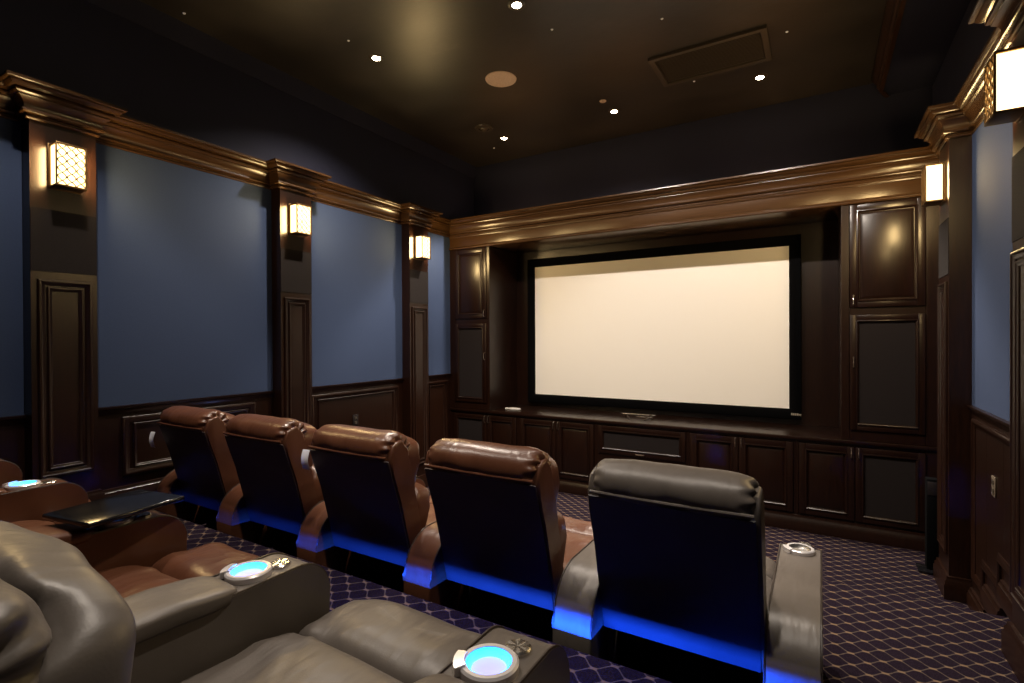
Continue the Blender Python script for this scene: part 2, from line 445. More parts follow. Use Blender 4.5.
# ------------------------------------------------------------------ cabinets
def door(parent, name, x0, x1, z0, z1, y, kind, cx=0, cz=0, handle=None):
    """framed door whose face is at y; returns it"""
    bm = B(); fw = .055 if kind != 'grille' else .05
    x0, x1, z0, z1 = x0 + .003 - cx, x1 - .003 - cx, z0 + .003 - cz, z1 - .003 - cz
    # rails and stiles
    box(bm, x0, x0 + fw, y, y + .022, z0, z1, .004); box(bm, x1 - fw, x1, y, y + .022, z0, z1, .004)
    box(bm, x0 + fw, x1 - fw, y, y + .022, z0, z0 + fw, .004); box(bm, x0 + fw, x1 - fw, y, y + .022, z1 - fw, z1, .004)
    a = fw
    path = [(x0 + a, z0 + a), (x1 - a, z0 + a), (x1 - a, z1 - a), (x0 + a, z1 - a)]
    sweep(bm, path, [(-.004, 0), (-.004, .007), (.004, .010), (.010, .006), (.016, -.004), (.016, -.012), (0, -.012)], lambda u, v, w: (u, y - w, v), closed=True, side=1)
    if kind == 'raised':
        box(bm, x0 + a, x1 - a, y + .014, y + .020, z0 + a, z1 - a)
        g = a + .020; k = .026
        o_ = [(x0 + g, z0 + g), (x1 - g, z0 + g), (x1 - g, z1 - g), (x0 + g, z1 - g)]
        i_ = [(x0 + g + k, z0 + g + k), (x1 - g - k, z0 + g + k), (x1 - g - k, z1 - g - k), (x0 + g + k, z1 - g - k)]
        vo = [bm.verts.new((u, y + .0139, v)) for u, v in o_]; vi = [bm.verts.new((u, y + .002, v)) for u, v in i_]
        bm.faces.new(vi)
        for q in range(4):
            r = (q + 1) % 4
            bm.faces.new((vo[q], vo[r], vi[r], vi[q]))
    d = obj(name, bm, 'wood', parent, angle=30)
    if kind == 'grille':
        bm = B(); box(bm, x0 + a - .002, x1 - a + .002, y + .010, y + .018, z0 + a - .002, z1 - a + .002)
        c = obj('speaker_cloth', bm, 'greycloth', d, smooth=False); c['label'] = 'dark grey cloth'
    if handle:
        hx, hz, vert = handle; hx -= cx; hz -= cz
        bm = B(); L = .045
        if vert:
            tube(bm, [(hx, y - .002, hz - L), (hx, y - .020, hz - L + .012), (hx, y - .024, hz), (hx, y - .020, hz + L - .012), (hx, y - .002, hz + L)], .0055)
        else:
            tube(bm, [(hx - L, y - .002, hz), (hx - L + .012, y - .018, hz), (hx + L - .012, y - .018, hz), (hx + L, y - .002, hz)], .0055)
        hd = obj('handle', bm, 'handle', d); hd['label'] = 'small nickel pull'
    return d
def carcass(parent, x0, x1, z0, z1, cx, y0=CAB + .022, y1=YF - .002):
    bm = B(); box(bm, x0 - cx, x1 - cx, y0 - CAB, y1 - CAB, z0, z1, .002)
    return obj('carcass', bm, 'wood', parent, smooth=False)

CT0, CT1 = .832, .865
# tall cabinets
def tall(x0, x1, dx0, dx1, label, hside):
    cx = (x0 + x1) / 2
    t = thing('tall_cabinet', label, 'cabinet', (cx, CAB, CT1), 0, 'tall cabinets beside the screen')
    bm = B(); box(bm, x0 - cx, x1 - cx, .022, YF - .002 - CAB, .001, 2.93 - CT1, .002)
    box(bm, x0 - cx, dx0 - cx, 0, .024, .001, 2.93 - CT1, .003); box(bm, dx1 - cx, x1 - cx, 0, .024, .001, 2.93 - CT1, .003)
    box(bm, dx0 - cx, dx1 - cx, .004, .024, .001, .955 - CT1, .003)
    box(bm, dx0 - cx, dx1 - cx, .004, .024, 1.955 - CT1, 2.025 - CT1, .003)
    obj('carcass', bm, 'wood', t, smooth=False)
    hx = dx1 - .03 if hside > 0 else dx0 + .03
    door(t, 'upper_door', dx0, dx1, 2.025, 2.925, -.012, 'raised', cx, CT1, (hx, 2.09, True))
    door(t, 'lower_door', dx0, dx1, .955, 1.965, -.012, 'grille', cx, CT1, (hx, 1.55, True))
tall(XL + .001, -3.56, -4.10, -3.60, 'tall narrow cabinet left of the screen with cloth lower door', 1)
tall(.16, XR - .001, .222, .752, 'tall narrow cabinet right of the screen with lamp sheen on door', -1)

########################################

• [WHAT YOU SHOULD DO]: Repeat all the data as it stands, dropping any images it holds.

• [FULL SOLUTION]:
Continue the Blender Python script for this scene: part 2, from line 445. More parts follow. Use Blender 4.5.
# ------------------------------------------------------------------ cabinets
def door(parent, name, x0, x1, z0, z1, y, kind, cx=0, cz=0, handle=None):
    """framed door whose face is at y; returns it"""
    bm = B(); fw = .055 if kind != 'grille' else .05
    x0, x1, z0, z1 = x0 + .003 - cx, x1 - .003 - cx, z0 + .003 - cz, z1 - .003 - cz
    # rails and stiles
    box(bm, x0, x0 + fw, y, y + .022, z0, z1, .004); box(bm, x1 - fw, x1, y, y + .022, z0, z1, .004)
    box(bm, x0 + fw, x1 - fw, y, y + .022, z0, z0 + fw, .004); box(bm, x0 + fw, x1 - fw, y, y + .022, z1 - fw, z1, .004)
    a = fw
    path = [(x0 + a, z0 + a), (x1 - a, z0 + a), (x1 - a, z1 - a), (x0 + a, z1 - a)]
    sweep(bm, path, [(-.004, 0), (-.004, .007), (.004, .010), (.010, .006), (.016, -.004), (.016, -.012), (0, -.012)], lambda u, v, w: (u, y - w, v), closed=True, side=1)
    if kind == 'raised':
        box(bm, x0 + a, x1 - a, y + .014, y + .020, z0 + a, z1 - a)
        g = a + .020; k = .026
        o_ = [(x0 + g, z0 + g), (x1 - g, z0 + g), (x1 - g, z1 - g), (x0 + g, z1 - g)]
        i_ = [(x0 + g + k, z0 + g + k), (x1 - g - k, z0 + g + k), (x1 - g - k, z1 - g - k), (x0 + g + k, z1 - g - k)]
        vo = [bm.verts.new((u, y + .0139, v)) for u, v in o_]; vi = [bm.verts.new((u, y + .002, v)) for u, v in i_]
        bm.faces.new(vi)
        for q in range(4):
            r = (q + 1) % 4
            bm.faces.new((vo[q], vo[r], vi[r], vi[q]))
    d = obj(name, bm, 'wood', parent, angle=30)
    if kind == 'grille':
        bm = B(); box(bm, x0 + a - .002, x1 - a + .002, y + .010, y + .018, z0 + a - .002, z1 - a + .002)
        c = obj('speaker_cloth', bm, 'greycloth', d, smooth=False); c['label'] = 'dark grey cloth'
    if handle:
        hx, hz, vert = handle; hx -= cx; hz -= cz
        bm = B(); L = .045
        if vert:
            tube(bm, [(hx, y - .002, hz - L), (hx, y - .020, hz - L + .012), (hx, y - .024, hz), (hx, y - .020, hz + L - .012), (hx, y - .002, hz + L)], .0055)
        else:
            tube(bm, [(hx - L, y - .002, hz), (hx - L + .012, y - .018, hz), (hx + L - .012, y - .018, hz), (hx + L, y - .002, hz)], .0055)
        hd = obj('handle', bm, 'handle', d); hd['label'] = 'small nickel pull'
    return d
def carcass(parent, x0, x1, z0, z1, cx, y0=CAB + .022, y1=YF - .002):
    bm = B(); box(bm, x0 - cx, x1 - cx, y0 - CAB, y1 - CAB, z0, z1, .002)
    return obj('carcass', bm, 'wood', parent, smooth=False)

CT0, CT1 = .832, .865
# tall cabinets
def tall(x0, x1, dx0, dx1, label, hside):
    cx = (x0 + x1) / 2
    t = thing('tall_cabinet', label, 'cabinet', (cx, CAB, CT1), 0, 'tall cabinets beside the screen')
    bm = B(); box(bm, x0 - cx, x1 - cx, .022, YF - .002 - CAB, .001, 2.93 - CT1, .002)
    box(bm, x0 - cx, dx0 - cx, 0, .024, .001, 2.93 - CT1, .003); box(bm, dx1 - cx, x1 - cx, 0, .024, .001, 2.93 - CT1, .003)
    box(bm, dx0 - cx, dx1 - cx, .004, .024, .001, .955 - CT1, .003)
    box(bm, dx0 - cx, dx1 - cx, .004, .024, 1.955 - CT1, 2.025 - CT1, .003)
    obj('carcass', bm, 'wood', t, smooth=False)
    hx = dx1 - .03 if hside > 0 else dx0 + .03
    door(t, 'upper_door', dx0, dx1, 2.025, 2.925, -.012, 'raised', cx, CT1, (hx, 2.09, True))
    door(t, 'lower_door', dx0, dx1, .955, 1.965, -.012, 'grille', cx, CT1, (hx, 1.55, True))
tall(XL + .001, -3.56, -4.10, -3.60, 'tall narrow cabinet left of the screen with cloth lower door', 1)
tall(.16, XR - .001, .222, .752, 'tall narrow cabinet right of the screen with lamp sheen on door', -1)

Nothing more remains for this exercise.